Jovem e Bela

Charlotte Rampling é convocada para uma aparição. Charlotte era a mulher de Sous le Sable, o filme de François Ozon que mais trabalhava contra o miniatural para que tende o cinema do realizador. Charlotte como que abençoa, com a sua presença, Isabelle e Marine Vacht, personagem e intérprete de Jovem e Bela. Isso pode dizer algo sobre o último Ozon. Sobre a sua coabitação com a escuridão. É perturbante, coisa que raramente se pode dizer de um filme do cineasta - talvez não se possa dizê-lo desde 2001, precisamente desde Sous le Sable. Apesar de Isabelle ir ao encontro do seu psicanalista, e não haver ironia alguma do filme nisso, nada vai servir para explicar as razões desta forma de uma adolescente de 17 anos que, em quatro estações e outras tantas canções de Françoise Hardy, se prostitui, querer vivre sa vie - como o título do filme de Godard que Ozon viu (também viu Belle de Jour, de Buñuel: Marine na cama faz “aparecer” na memória do espectador Catherine Deneuve na cama). O que “explica” o filme é, por isso, a potência do inexplicável: silenciando-se sobre as justificação, faz-se suficientemente “branco” para ser invadido por projecções.

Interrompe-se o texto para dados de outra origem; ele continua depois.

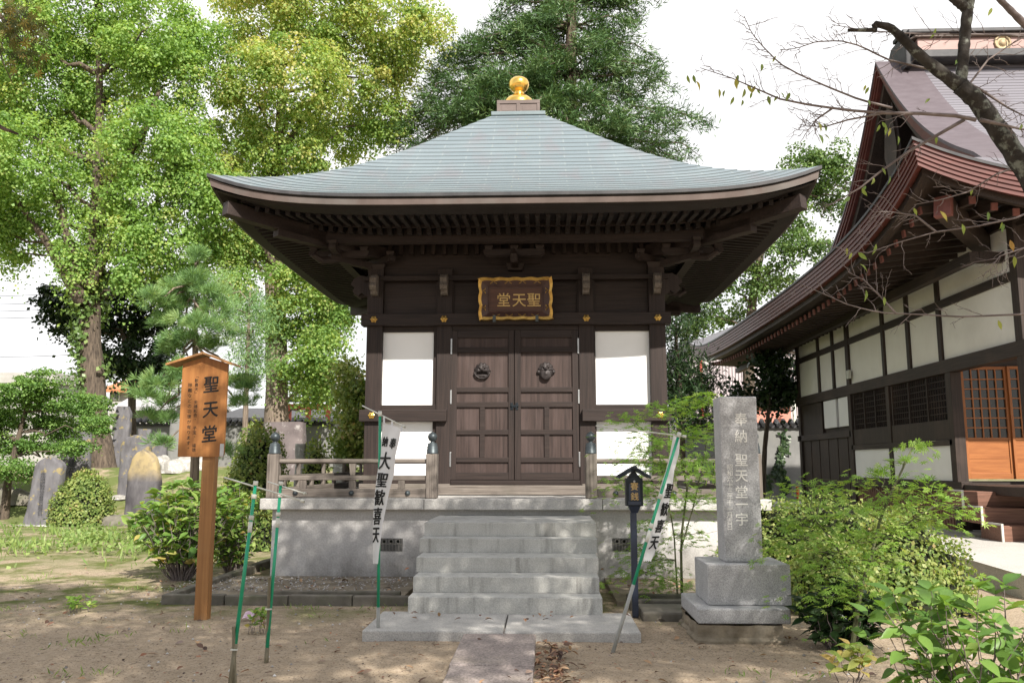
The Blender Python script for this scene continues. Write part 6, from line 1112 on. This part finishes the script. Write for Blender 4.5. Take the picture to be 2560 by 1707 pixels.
# ------------------------------------------------------------------ the bare cherry at the upper right
def cherry():
    root = np.array([5.6, 4.9, 0.]); T = thing('cherry_tree', root, 'almost bare cherry tree reaching over the temple roof, with a broken lichen covered limb', 'tree'); Yc = 6.0; q = lambda L, Y=Yc: [at(px, py, Y+(0 if len(r_) < 1 else r_[0])) for px, py, *r_ in L]
    tr = MB().tube([root+np.array([0, 0, -.2]), root+np.array([-.05, .1, 1.2]), root+np.array([-.3, .4, 2.3]), at(2680, 620, Yc-.3)], [.24, .2, .16, .1], 12); tr.build('trunk', 'cherry_bark', T, smooth=True)
    def limb(L, r0, r1, nm='limb', m='cherry_bark', Y=Yc, n=20, sides=10):
        P = q(L, Y); F = [along(P, i/n) for i in range(n+1)]; rad = [(r0+(r1-r0)*i/n)*(1+.07*math.sin(i*2.3)) for i in range(n+1)]; MB().tube(F, rad, sides).build(nm, m, T, smooth=True); return F
    A_ = limb([(2700, 640), (2620, 520), (2560, 420), (2500, 330), (2440, 250), (2400, 215)], .085, .062); limb([(2402, 218), (2350, 180), (2300, 140), (2255, 95), (2225, 68), (2185, 60), (2190, 76), (2120, 76)], .052, .012); limb([(2402, 218), (2408, 140), (2415, 60), (2428, -40)], .042, .038); limb([(2426, 30), (2390, 0), (2350, -40)], .04, .036); limb([(2640, 120), (2560, 60), (2480, -20)], .035, .02, 'branch', 'twig')
    tw = [[(2440, 300), (2390, 290), (2300, 284), (2210, 283), (2120, 276), (2020, 262), (1950, 248), (1890, 222), (1830, 196), (1750, 170)], [(2230, 270), (2150, 250), (2080, 222), (2000, 188), (1950, 160), (1910, 120), (1880, 85), (1860, 40)], [(2390, 190), (2300, 168), (2220, 150), (2150, 115), (2100, 102), (2040, 105), (1990, 122), (1950, 126)], [(2640, 95), (2500, 88), (2380, 86), (2260, 84), (2160, 76), (2080, 62)], [(2420, 210), (2460, 230), (2520, 270), (2600, 310)], [(2450, 300), (2520, 315), (2620, 340)], [(2640, 782), (2500, 788), (2400, 792), (2300, 786), (2200, 782), (2120, 762), (2060, 735), (2000, 709)], [(2640, 500), (2540, 545), (2440, 566), (2340, 580), (2250, 605), (2170, 632), (2110, 628)], [(2640, 400), (2500, 430), (2420, 480), (2350, 500), (2285, 512)], [(2410, 300), (2340, 340), (2270, 380), (2200, 430), (2150, 470), (2090, 505), (2060, 520)], [(2420, 215), (2470, 150), (2530, 110), (2620, 60)], [(2210, 283), (2120, 300), (2060, 318), (2000, 312)], [(2080, 272), (2040, 300), (2010, 340)], [(2340, 580), (2290, 540), (2230, 530), (2180, 530)], [(2240, 784), (2200, 740), (2160, 700), (2120, 680)], [(2640, 650), (2560, 620), (2500, 640), (2470, 680)]]
    lf = []; b = MB(); nt = 0
    for i, L in enumerate(tw):
        P = q(L, Yc+[-.1, .2, .3, .1, 0, -.2, .5, .4, .2, .1, .1, 0, 0, .4, .5, .5][i]); F = [along(P, k/18) for k in range(19)]; r0 = .015 if i in (0, 5, 4, 9) else .009; MB().tube(F, list(np.linspace(r0, .0025, 19)), 6).build('branch', 'twig', T, smooth=True)
        for s in np.linspace(.2, .98, 26 if i < 4 else 13):
            c = along(F, min(s, .99)); d = nrm(along(F, min(s+.02, 1))-along(F, max(0, s-.02))); w = np.cross(d, (0, 1, 0)); v = nrm(d*.8+w*rng.choice([-1, 1])*rng.uniform(.4, .9)+rng.normal(size=3)*.25); L_ = rng.uniform(.08, .34)*(1.1-s*.5); P2 = wob(c, c+v*L_, 5, .1); b.tube(P2, list(np.linspace(.0032, .0012, 6)), 4)
            for t in (.35, .6, .85):
                if rng.random() < .7: e = along(P2, t); v2 = nrm(v*.7+rng.normal(size=3)*.5); b.tube(wob(e, e+v2*L_*rng.uniform(.2, .55), 3, .1), [.0024, .002, .0016, .001], 4)
                lf.append(e if rng.random() < .02 else None)
    b.build('twigs', 'twig', T)
    pts = [(1733, 188), (1740, 203), (1718, 188), (1797, 222), (1812, 226), (1845, 187), (1848, 203), (1862, 222), (1880, 230), (1893, 222), (1835, 242), (1857, 250), (1920, 240), (1945, 240), (1952, 232), (1905, 160), (1940, 140), (1975, 232), (2045, 305), (2060, 310), (2048, 336), (2060, 336), (2165, 213), (2172, 218), (2325, 247), (2395, 150), (2440, 270), (2205, 305), (2215, 315), (2225, 320), (2200, 312), (2225, 440), (2155, 470), (2165, 465), (2185, 445), (2125, 492), (2205, 420), (2284, 520), (2350, 528), (2405, 560), (2470, 530), (2510, 560), (2525, 600), (2535, 640), (2150, 660), (2130, 632), (2118, 620), (2145, 630), (2190, 610), (2165, 725), (2210, 742), (2495, 800), (2430, 470), (2340, 70), (2480, 20), (2555, 310), (2170, 250), (2340, 340), (2245, 340), (1868, 212), (1888, 215), (1840, 196), (2505, 555), (2555, 410)]
    P = np.array([at(px, py, Yc+rng.uniform(-.3, .5)) for px, py in pts]); n = len(P); LO = ([(a*.72, b_, c_) for a, b_, c_ in OV[0]], OV[1]); leaves('leaves', LO, P, np.stack([rng.normal(0, .5, n), rng.normal(0, .3, n), -np.ones(n)*.9], -1), np.stack([rng.normal(0, .5, n), -np.ones(n), rng.normal(0, .4, n)], -1), rng.uniform(.05, .09, n), 'cherry_leaf', T, tint=np.abs(rng.normal(.2, .25, n)))
cherry()
# ------------------------------------------------------------------ the shade tree over the camera; its lowest spray shows in the top left corner
def shade():
    root = np.array([1.4, -5.0, 0.]); T = thing('shade_maple', root, 'overhanging maple whose bronze green leaf spray hangs in the top left corner', 'tree')
    trunk = [root+np.array(p) for p in ((0, 0, -.2), (.1, .2, 2), (.0, .6, 4), (.2, 1.2, 5.6), (.3, 2.0, 7))]; b = MB().tube([along(trunk, i/12) for i in range(13)], list(np.linspace(.34, .1, 13)), 12)
    bl = [((5.2, 1.6, 7.3), (.9, .9, .5)), ((5.3, -.5, 7.2), (1.0, .8, .5)), ((.6, 3.9, 7.3), (1.7, 1.2, .6)), ((3.4, 4.2, 7.4), (1.6, 1.0, .6)), ((1.9, 3.0, 7.0), (1.6, 1.2, .6)), ((-1.2, -.6, 6.9), (1.5, 1.6, .7)), ((1.2, -.2, 7.2), (1.6, 1.6, .8)), ((3.6, .2, 7.2), (1.6, 1.5, .7)), ((.2, 2.0, 7.2), (1.5, 1.2, .6)), ((2.8, 2.3, 7.4), (1.5, 1.2, .6)), ((2.2, -2.4, 7), (1.8, 1.3, .7)), ((-3.4, .2, 6.8), (1.3, 1.4, .6)), ((-2.6, 2.4, 6.8), (1.3, 1.1, .5)), ((-4.9, 2.2, 6.8), (1.2, 1.1, .5))]
    for c, r in bl: limb_to(b, [along(trunk, i/12) for i in range(13)], c, .07)
    tip = [at(-160, -190, 5.2), at(-70, -60, 5.5), at(0, 40, 5.7), at(60, 110, 5.8)]; P = [np.array(trunk[3])]+[np.array((-2.5, -.5, 5.9))]+tip; b.tube([along(P, i/14) for i in range(15)], list(np.linspace(.06, .004, 15)), 7); b.tube(wob(tip[1], at(30, 205, 5.6), 5, .1), [.012, .01, .008, .006, .004, .003], 6); b.tube(wob(at(-120, 250, 5.6), at(45, 335, 5.6), 5, .05), [.03, .026, .022, .018, .014, .008], 7); b.tube([tip[0], at(-140, 0, 5.5), at(-120, 250, 5.6)], [.03, .03, .03], 7)
    b.build('trunk', 'bark', T, smooth=True)
    P, D, N, S_, t = clumps(bl, per_m2=2.5, per=56, spread=(.42, .42, .2), size=(.1, .17), droop=.1, up=1.2, shell=.1); c = np.array([at(px+rng.normal()*22, py+rng.normal()*22, 5.7+rng.normal()*.12) for px, py in ((10, 20), (40, 10), (70, 40), (20, 70), (60, 90), (15, 115), (85, 70), (40, 130), (80, 130), (10, 40), (45, 60), (75, 160)) for _ in range(16)]); n = len(c)
    leaves('crown', MAPLE, np.concatenate([P, c]), np.concatenate([D, np.stack([rng.normal(0, .7, n), rng.normal(0, .5, n), -np.ones(n)*.8], -1)]), np.concatenate([N, np.stack([rng.normal(0, .6, n), -np.ones(n), rng.normal(.4, .5, n)], -1)]), np.concatenate([S_, rng.uniform(.05, .08, n)]), 'bronze_leaf', T)
shade()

Há qualquer coisa da ordem da clarividência, do aboutissement, nos planos finais deste percurso de Isabelle até aos seus clientes, pontuado pelas cápsulas amorosas de Hardy, luminosas e intensamente tristes. É a luz da escuridão que ilumina - plano final, depois, obviamente, de Marine Vacht se ter cruzado com Charlotte Rampling.